◆ Data for this task:

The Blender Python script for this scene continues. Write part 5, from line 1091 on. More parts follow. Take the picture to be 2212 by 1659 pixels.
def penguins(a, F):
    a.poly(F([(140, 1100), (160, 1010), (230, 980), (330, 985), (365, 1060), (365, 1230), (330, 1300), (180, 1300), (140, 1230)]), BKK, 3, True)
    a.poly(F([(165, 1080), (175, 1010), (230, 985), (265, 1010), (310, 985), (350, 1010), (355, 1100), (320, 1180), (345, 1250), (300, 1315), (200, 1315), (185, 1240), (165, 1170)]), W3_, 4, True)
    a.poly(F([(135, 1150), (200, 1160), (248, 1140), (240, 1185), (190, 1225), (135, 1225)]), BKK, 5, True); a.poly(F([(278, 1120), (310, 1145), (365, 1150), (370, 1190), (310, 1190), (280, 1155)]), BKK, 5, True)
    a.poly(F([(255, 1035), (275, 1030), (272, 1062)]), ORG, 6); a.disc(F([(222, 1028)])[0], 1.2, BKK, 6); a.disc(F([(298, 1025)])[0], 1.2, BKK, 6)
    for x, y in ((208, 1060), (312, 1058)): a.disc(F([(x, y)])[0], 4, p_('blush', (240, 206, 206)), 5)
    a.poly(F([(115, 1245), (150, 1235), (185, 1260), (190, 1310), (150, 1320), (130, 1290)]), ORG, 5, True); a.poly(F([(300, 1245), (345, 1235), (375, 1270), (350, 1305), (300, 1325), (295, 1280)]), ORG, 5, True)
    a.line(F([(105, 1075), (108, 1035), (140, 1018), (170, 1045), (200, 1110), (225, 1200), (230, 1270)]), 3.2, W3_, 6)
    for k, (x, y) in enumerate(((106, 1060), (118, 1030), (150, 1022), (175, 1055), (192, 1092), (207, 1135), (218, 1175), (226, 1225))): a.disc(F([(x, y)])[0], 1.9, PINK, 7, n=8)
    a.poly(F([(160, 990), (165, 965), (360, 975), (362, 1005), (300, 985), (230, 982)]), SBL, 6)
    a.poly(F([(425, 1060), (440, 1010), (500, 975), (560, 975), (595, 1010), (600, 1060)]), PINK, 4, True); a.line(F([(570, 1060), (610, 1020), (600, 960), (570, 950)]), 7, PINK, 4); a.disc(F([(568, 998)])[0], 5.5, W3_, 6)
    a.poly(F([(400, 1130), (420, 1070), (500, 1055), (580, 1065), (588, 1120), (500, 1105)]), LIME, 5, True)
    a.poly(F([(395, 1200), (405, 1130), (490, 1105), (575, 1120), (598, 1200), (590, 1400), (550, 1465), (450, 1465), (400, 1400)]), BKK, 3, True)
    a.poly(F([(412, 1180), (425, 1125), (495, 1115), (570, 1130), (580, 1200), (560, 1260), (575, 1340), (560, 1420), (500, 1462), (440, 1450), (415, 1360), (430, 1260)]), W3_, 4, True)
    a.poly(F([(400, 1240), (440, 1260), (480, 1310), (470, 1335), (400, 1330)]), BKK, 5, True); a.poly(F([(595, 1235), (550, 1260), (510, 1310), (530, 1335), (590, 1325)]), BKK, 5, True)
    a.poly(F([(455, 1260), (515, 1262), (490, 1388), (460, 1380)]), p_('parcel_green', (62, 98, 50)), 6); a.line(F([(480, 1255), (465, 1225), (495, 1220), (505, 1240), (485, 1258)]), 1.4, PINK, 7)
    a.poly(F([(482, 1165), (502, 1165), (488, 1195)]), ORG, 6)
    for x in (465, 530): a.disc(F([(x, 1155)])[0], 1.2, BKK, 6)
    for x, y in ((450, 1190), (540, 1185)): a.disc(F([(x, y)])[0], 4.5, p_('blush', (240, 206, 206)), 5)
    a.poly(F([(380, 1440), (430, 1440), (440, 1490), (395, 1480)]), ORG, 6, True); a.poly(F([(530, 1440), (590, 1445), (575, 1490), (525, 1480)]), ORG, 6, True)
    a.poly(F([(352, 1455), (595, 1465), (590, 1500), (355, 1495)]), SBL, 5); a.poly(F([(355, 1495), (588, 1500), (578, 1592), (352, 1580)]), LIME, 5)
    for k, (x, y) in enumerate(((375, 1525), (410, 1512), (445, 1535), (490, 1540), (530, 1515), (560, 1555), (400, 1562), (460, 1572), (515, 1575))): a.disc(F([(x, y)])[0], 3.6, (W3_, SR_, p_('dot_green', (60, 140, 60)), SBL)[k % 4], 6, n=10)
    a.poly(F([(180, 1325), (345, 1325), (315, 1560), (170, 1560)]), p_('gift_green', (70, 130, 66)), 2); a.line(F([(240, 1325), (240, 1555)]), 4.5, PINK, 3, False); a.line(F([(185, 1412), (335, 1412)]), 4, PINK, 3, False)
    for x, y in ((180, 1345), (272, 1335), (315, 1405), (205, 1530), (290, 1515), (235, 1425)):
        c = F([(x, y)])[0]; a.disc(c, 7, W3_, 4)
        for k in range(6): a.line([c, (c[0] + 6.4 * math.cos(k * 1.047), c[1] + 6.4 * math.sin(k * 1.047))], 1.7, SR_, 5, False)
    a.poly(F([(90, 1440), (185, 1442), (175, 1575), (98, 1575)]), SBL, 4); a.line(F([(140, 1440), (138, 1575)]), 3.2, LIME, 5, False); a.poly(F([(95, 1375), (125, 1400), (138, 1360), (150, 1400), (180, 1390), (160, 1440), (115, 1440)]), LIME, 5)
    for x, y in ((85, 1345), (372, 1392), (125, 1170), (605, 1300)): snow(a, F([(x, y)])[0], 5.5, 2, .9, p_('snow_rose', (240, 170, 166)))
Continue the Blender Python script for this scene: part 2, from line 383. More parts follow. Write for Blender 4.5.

◆ Short task: Transcribe every entry exactly, omitting nothing.

◆ Solution for this problem:
The Blender Python script for this scene continues. Write part 5, from line 1091 on. More parts follow. Take the picture to be 2212 by 1659 pixels.
def penguins(a, F):
    a.poly(F([(140, 1100), (160, 1010), (230, 980), (330, 985), (365, 1060), (365, 1230), (330, 1300), (180, 1300), (140, 1230)]), BKK, 3, True)
    a.poly(F([(165, 1080), (175, 1010), (230, 985), (265, 1010), (310, 985), (350, 1010), (355, 1100), (320, 1180), (345, 1250), (300, 1315), (200, 1315), (185, 1240), (165, 1170)]), W3_, 4, True)
    a.poly(F([(135, 1150), (200, 1160), (248, 1140), (240, 1185), (190, 1225), (135, 1225)]), BKK, 5, True); a.poly(F([(278, 1120), (310, 1145), (365, 1150), (370, 1190), (310, 1190), (280, 1155)]), BKK, 5, True)
    a.poly(F([(255, 1035), (275, 1030), (272, 1062)]), ORG, 6); a.disc(F([(222, 1028)])[0], 1.2, BKK, 6); a.disc(F([(298, 1025)])[0], 1.2, BKK, 6)
    for x, y in ((208, 1060), (312, 1058)): a.disc(F([(x, y)])[0], 4, p_('blush', (240, 206, 206)), 5)
    a.poly(F([(115, 1245), (150, 1235), (185, 1260), (190, 1310), (150, 1320), (130, 1290)]), ORG, 5, True); a.poly(F([(300, 1245), (345, 1235), (375, 1270), (350, 1305), (300, 1325), (295, 1280)]), ORG, 5, True)
    a.line(F([(105, 1075), (108, 1035), (140, 1018), (170, 1045), (200, 1110), (225, 1200), (230, 1270)]), 3.2, W3_, 6)
    for k, (x, y) in enumerate(((106, 1060), (118, 1030), (150, 1022), (175, 1055), (192, 1092), (207, 1135), (218, 1175), (226, 1225))): a.disc(F([(x, y)])[0], 1.9, PINK, 7, n=8)
    a.poly(F([(160, 990), (165, 965), (360, 975), (362, 1005), (300, 985), (230, 982)]), SBL, 6)
    a.poly(F([(425, 1060), (440, 1010), (500, 975), (560, 975), (595, 1010), (600, 1060)]), PINK, 4, True); a.line(F([(570, 1060), (610, 1020), (600, 960), (570, 950)]), 7, PINK, 4); a.disc(F([(568, 998)])[0], 5.5, W3_, 6)
    a.poly(F([(400, 1130), (420, 1070), (500, 1055), (580, 1065), (588, 1120), (500, 1105)]), LIME, 5, True)
    a.poly(F([(395, 1200), (405, 1130), (490, 1105), (575, 1120), (598, 1200), (590, 1400), (550, 1465), (450, 1465), (400, 1400)]), BKK, 3, True)
    a.poly(F([(412, 1180), (425, 1125), (495, 1115), (570, 1130), (580, 1200), (560, 1260), (575, 1340), (560, 1420), (500, 1462), (440, 1450), (415, 1360), (430, 1260)]), W3_, 4, True)
    a.poly(F([(400, 1240), (440, 1260), (480, 1310), (470, 1335), (400, 1330)]), BKK, 5, True); a.poly(F([(595, 1235), (550, 1260), (510, 1310), (530, 1335), (590, 1325)]), BKK, 5, True)
    a.poly(F([(455, 1260), (515, 1262), (490, 1388), (460, 1380)]), p_('parcel_green', (62, 98, 50)), 6); a.line(F([(480, 1255), (465, 1225), (495, 1220), (505, 1240), (485, 1258)]), 1.4, PINK, 7)
    a.poly(F([(482, 1165), (502, 1165), (488, 1195)]), ORG, 6)
    for x in (465, 530): a.disc(F([(x, 1155)])[0], 1.2, BKK, 6)
    for x, y in ((450, 1190), (540, 1185)): a.disc(F([(x, y)])[0], 4.5, p_('blush', (240, 206, 206)), 5)
    a.poly(F([(380, 1440), (430, 1440), (440, 1490), (395, 1480)]), ORG, 6, True); a.poly(F([(530, 1440), (590, 1445), (575, 1490), (525, 1480)]), ORG, 6, True)
    a.poly(F([(352, 1455), (595, 1465), (590, 1500), (355, 1495)]), SBL, 5); a.poly(F([(355, 1495), (588, 1500), (578, 1592), (352, 1580)]), LIME, 5)
    for k, (x, y) in enumerate(((375, 1525), (410, 1512), (445, 1535), (490, 1540), (530, 1515), (560, 1555), (400, 1562), (460, 1572), (515, 1575))): a.disc(F([(x, y)])[0], 3.6, (W3_, SR_, p_('dot_green', (60, 140, 60)), SBL)[k % 4], 6, n=10)
    a.poly(F([(180, 1325), (345, 1325), (315, 1560), (170, 1560)]), p_('gift_green', (70, 130, 66)), 2); a.line(F([(240, 1325), (240, 1555)]), 4.5, PINK, 3, False); a.line(F([(185, 1412), (335, 1412)]), 4, PINK, 3, False)
    for x, y in ((180, 1345), (272, 1335), (315, 1405), (205, 1530), (290, 1515), (235, 1425)):
        c = F([(x, y)])[0]; a.disc(c, 7, W3_, 4)
        for k in range(6): a.line([c, (c[0] + 6.4 * math.cos(k * 1.047), c[1] + 6.4 * math.sin(k * 1.047))], 1.7, SR_, 5, False)
    a.poly(F([(90, 1440), (185, 1442), (175, 1575), (98, 1575)]), SBL, 4); a.line(F([(140, 1440), (138, 1575)]), 3.2, LIME, 5, False); a.poly(F([(95, 1375), (125, 1400), (138, 1360), (150, 1400), (180, 1390), (160, 1440), (115, 1440)]), LIME, 5)
    for x, y in ((85, 1345), (372, 1392), (125, 1170), (605, 1300)): snow(a, F([(x, y)])[0], 5.5, 2, .9, p_('snow_rose', (240, 170, 166)))
Continue the Blender Python script for this scene: part 2, from line 383. More parts follow. Write for Blender 4.5.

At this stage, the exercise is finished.